The News
Sunday 22 of December 2024

It’s The Economy, Trumpo!


Donald Trump, appears in Milwaukee, Wisconsin on August 16, 2016,photo: AP/Gerald Herbert
Donald Trump, appears in Milwaukee, Wisconsin on August 16, 2016,photo: AP/Gerald Herbert
The state of Indiana, in the case of Carrier, will be more business friendly and relax its stiff corporate taxation codes

One thing was the threatening but meatless Donald Trump campaign promises — “post-truths,” as Oxford dictionary labeled them — and something else is established productive reality.

Also, Trump is sending a message to Mexico regarding the dreaded future of the United States removing itself from the North American Free Trade Agreement (NAFTA).

Today, Thursday Dec. 1, U.S. president-elect Donald Trump and his vice-president Mike Pence will be in Indianapolis visiting the local air-conditioned manufacturing plant where the boisterous Trump will salute to keeping the plant from moving operations and local jobs to Monterrey, Mexico.

Trump will be crying “victory” in favor of the blue collar class. And in a way it is, but like in all win-win negotiations, Carrier Distribution got away with this battle with a good standing image for the next four years with the U.S. government and the state of Indiana.

The Carrier plant will not be moved over a three year maturity plan, as the corporation had planned, but nevertheless, keeping the Indianapolis plant will not prevent them from opening up their fifth manufacturing facility in Mexico, where they have been operation since the late 1940s and enjoy excellent prestige as a fine air-conditioner manufacturer.

Manuel Gutiérrez, Mexico Carrier Distribution Director, commented that “we’re going to continue with our growth plans” and that like any other business, “the company is looking for competitive advantages.”

In short, the message to Donald Trump echoed the wise words of President Calvin Coolidge that “the business of America is business.”

And future vice-president Pence, but still governor of Indiana, had to admit to easing on the state government’s over regulating policies — some of them his — which are the true source of U.S. companies moving out of the United States in search of more cushioned operational environments.

The state of Indiana, in the case of Carrier, will be more business friendly and relax its stiff corporate taxation codes.

The important message to Mexican industrialists and the true NAFTA participants, exporters and importers, is that maybe Mr.
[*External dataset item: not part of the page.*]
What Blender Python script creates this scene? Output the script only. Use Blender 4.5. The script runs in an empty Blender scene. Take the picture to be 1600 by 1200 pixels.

Trump is not the big bad racist, bigot wolf he portrayed himself as during the electoral campaign. It was just one more of his vote-winning jests.

The fact that hit Trump in the current reality is that U.S. companies have for long expanded operations to Mexico and the U.S. government is there to defend them, not to destroy them.

The Carrier news is both good for the U.S. blue collar vote and Mexican industrialists. This is the first sign that things will not be as bad as they seemed a couple of weeks ago.

In fact, the bellwether think-tank Private Sector Center for Economic Studies (CEESP) in its weekly economic analysis issued a statement that the Trump scare in Mexico should not be so and that Mexicans are thinking negatively regarding as to what may happen to NAFTA.

Beyond “chaos scenarios” CEESP sees Mexico getting its act together and “actualizing” (“modernizing,” President Peña Nieto said) many of the issues that have gotten rusty in the 22-years NAFTA has been in place.

“This is the correct moment for Mexico to make an evaluation of the advantages, having one of the world’s most open economies means, and put in place the needed measures to strengthen that position,” the weekly analysis says.

It adds that all the benefits obtained by both nations since it went into effect “can’t be thrown overboard” and that surely commerce authorities in the United States will not carry out moves that may hurt their own industries.

It is no small fry that Mexico is the third sourcing nation for the United States and also the third main buyer of U.S. products in trade that nowadays surpasses the $500 billion dollars a year, and growing.

So Trump’s todays self-touting (his specialty) great deed for U.S. workers should be taken at face value because in reality, nothing will change except that Carrier will not totally cancel its Indianapolis plant, but it will still open up its new and long-planned facility in Monterrey.

The boy, says the old tale, cried wolf, but the wolf Mexicans are now calling Trumpo just isn’t there to destroy, but to keep another campaign trail promise: make money for the United States of America.

And this is one he can’t fail at! And in doing that, Mexico wins too.